Perry sat before the House Committee on Science, Space and Technology to field questions on the Trump administration’s proposed budget for the fiscal year 2019. GOP Rep. Dana Rohrabacher of California took the chance to ask about the administration’s stance on the “Yucca Mountain debate,” a decades-long struggle to set up a permanent repository of nuclear waste in the Nevada.

“There are 38 states that have nuclear material stored in less than satisfactory places, one of the them being San Onofre [in California],” Perry responded. “I have got great concern about San Onofre being in the Circle of Fire. It’s exactly the same geological area that Fukushima was in, and so the idea that you could have a major earthquake and, with that, a tragic event … That could be disastrous to our country.”
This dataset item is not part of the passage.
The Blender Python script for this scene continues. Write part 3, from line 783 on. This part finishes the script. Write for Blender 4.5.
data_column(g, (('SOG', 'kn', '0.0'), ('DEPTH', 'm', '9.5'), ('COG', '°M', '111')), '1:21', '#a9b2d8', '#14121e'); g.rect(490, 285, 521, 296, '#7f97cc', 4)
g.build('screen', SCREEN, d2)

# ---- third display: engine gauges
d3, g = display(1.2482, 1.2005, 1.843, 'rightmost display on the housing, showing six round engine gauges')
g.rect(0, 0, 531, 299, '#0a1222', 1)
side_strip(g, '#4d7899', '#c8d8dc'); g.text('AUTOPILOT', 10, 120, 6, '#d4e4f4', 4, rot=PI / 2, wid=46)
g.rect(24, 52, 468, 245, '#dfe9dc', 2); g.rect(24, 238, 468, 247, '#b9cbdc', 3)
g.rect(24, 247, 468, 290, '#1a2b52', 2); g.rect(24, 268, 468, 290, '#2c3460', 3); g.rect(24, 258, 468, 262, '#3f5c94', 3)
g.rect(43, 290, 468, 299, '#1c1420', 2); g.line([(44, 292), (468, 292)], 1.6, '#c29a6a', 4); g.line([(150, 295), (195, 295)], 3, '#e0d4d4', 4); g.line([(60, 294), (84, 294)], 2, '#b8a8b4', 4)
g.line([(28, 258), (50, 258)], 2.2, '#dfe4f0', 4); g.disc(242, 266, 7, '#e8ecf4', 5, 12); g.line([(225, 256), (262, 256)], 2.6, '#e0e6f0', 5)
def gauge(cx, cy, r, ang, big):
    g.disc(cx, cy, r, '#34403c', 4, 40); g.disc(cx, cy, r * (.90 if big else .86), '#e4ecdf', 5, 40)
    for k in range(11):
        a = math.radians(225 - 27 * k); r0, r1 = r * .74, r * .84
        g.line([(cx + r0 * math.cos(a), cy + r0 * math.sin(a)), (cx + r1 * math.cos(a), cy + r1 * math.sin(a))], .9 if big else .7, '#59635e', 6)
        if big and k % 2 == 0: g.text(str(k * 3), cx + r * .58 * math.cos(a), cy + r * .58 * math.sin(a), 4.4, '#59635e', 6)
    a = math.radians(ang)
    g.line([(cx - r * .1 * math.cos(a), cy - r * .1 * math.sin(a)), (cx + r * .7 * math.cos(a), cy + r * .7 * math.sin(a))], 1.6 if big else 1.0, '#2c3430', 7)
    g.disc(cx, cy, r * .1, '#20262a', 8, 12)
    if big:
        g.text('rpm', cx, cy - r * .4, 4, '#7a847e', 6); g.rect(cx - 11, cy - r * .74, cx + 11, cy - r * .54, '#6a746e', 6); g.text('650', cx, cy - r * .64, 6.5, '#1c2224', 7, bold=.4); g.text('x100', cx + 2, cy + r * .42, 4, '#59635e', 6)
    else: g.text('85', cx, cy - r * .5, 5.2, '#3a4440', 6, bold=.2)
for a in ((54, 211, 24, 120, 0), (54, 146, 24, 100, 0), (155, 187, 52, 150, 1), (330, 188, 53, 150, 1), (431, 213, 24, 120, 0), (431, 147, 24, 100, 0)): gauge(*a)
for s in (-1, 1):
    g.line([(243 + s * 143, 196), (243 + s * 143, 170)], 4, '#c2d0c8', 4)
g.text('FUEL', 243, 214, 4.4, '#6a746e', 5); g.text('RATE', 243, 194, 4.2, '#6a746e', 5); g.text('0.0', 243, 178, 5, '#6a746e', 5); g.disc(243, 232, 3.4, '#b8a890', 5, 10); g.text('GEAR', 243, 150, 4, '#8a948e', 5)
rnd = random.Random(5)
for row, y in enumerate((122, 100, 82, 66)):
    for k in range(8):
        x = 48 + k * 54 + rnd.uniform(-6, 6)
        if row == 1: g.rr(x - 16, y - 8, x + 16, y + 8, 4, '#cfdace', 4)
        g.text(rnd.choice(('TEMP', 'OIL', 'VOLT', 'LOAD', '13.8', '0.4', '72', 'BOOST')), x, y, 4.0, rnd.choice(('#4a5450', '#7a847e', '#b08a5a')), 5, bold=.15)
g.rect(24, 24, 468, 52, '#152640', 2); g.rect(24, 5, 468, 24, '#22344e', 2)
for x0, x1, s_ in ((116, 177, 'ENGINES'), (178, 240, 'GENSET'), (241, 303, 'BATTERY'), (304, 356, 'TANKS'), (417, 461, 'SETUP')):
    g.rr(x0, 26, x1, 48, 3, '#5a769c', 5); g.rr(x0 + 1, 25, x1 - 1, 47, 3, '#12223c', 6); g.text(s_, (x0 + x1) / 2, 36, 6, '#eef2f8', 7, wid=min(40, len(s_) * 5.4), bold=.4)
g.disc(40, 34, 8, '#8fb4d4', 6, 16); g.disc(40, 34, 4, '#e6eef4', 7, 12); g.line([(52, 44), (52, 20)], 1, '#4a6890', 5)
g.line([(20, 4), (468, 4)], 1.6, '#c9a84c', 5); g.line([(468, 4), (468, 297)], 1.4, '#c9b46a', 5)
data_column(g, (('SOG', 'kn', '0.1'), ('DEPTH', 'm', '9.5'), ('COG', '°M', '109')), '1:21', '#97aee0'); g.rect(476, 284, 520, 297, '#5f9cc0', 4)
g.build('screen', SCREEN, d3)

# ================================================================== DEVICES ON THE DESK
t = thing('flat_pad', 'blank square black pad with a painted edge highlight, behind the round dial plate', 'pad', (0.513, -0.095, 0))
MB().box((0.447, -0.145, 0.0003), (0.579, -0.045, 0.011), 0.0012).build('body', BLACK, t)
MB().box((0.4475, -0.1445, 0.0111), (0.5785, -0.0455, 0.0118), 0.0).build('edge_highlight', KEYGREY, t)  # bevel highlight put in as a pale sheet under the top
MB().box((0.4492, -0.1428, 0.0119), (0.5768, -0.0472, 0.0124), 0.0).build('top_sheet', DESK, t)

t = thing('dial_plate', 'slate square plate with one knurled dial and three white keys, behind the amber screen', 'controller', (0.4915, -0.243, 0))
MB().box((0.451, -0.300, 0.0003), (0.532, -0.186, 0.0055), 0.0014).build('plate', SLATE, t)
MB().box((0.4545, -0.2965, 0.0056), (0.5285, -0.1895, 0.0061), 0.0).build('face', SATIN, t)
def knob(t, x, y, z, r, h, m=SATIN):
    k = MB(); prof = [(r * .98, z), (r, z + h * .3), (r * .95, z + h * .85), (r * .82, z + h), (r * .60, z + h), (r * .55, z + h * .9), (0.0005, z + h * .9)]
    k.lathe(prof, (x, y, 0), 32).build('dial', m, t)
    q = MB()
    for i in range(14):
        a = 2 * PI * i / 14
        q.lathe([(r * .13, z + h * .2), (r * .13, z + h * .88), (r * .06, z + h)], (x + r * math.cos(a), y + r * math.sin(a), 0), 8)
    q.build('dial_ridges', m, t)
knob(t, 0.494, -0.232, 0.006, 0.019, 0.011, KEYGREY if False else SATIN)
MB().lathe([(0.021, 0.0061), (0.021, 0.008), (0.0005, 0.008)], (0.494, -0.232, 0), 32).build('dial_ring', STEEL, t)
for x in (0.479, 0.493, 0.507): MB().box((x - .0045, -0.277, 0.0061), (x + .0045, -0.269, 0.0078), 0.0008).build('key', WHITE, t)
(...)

Congress designated Yucca Mountain a nuclear waste storage facility in 1987. The Department of Energy was processing and studying the site and preparing it for federal licensing when the Obama administration defunded the application in 2011, the Las Vegas Review-Journal reports.

Nevadans have fought against making Yucca a permanent storage facility for the country’s nuclear waste. While the debate has lied dormant for over half-a-decade, a bill set to be voted on by Congress Thursday could override Nevadans’ protests to continue the federal licensing of Yucca.

The Nuclear Waste Policy Amendments Act of 2017 should pass with a large, bipartisan majority, the bill’s author, GOP Rep. John Shimkus of Illinois, believes.

Democrat Rep. Jacky Rosen of Nevada, who spoke to Perry immediately after Rohrabacher, said turning Yucca Mountain into the U.S. repository for nuclear waste would threaten national security.

“For decades, Nevadans have been fighting our state being a dumping ground for the nation’s nuclear waste,” Rosen said. “What I want to do is emphasize that Yucca Mountain is also a threat to our national security because the site is located on DOE’s national security site.”

The national security site “provides DOE and other government agencies with unique, high-hazard testing environments.” Also, Yucca Mountain sits next to a large military training base that houses three-quarters of all the country’s Air Force live munitions.

“Yucca Mountain is actually seismically active, as well,” Rosen said, referencing the danger of storing nuclear waste in San Onofre.

The DOE is communicating with the Department of Defense over military and national security concerns related to Yucca Mountain, Perry responded.

“The important aspect of this issue from a DOE standpoint and a secretary of Energy standpoint is that I have a requirement of law to take this licensing process forward,” Perry said. “The debate on Yucca, whether it should be open or shouldn’t be open, that’s been going on a long time … [My responsibility] is to follow the law, and the law says the DOE will go forward with the licensing side of it.”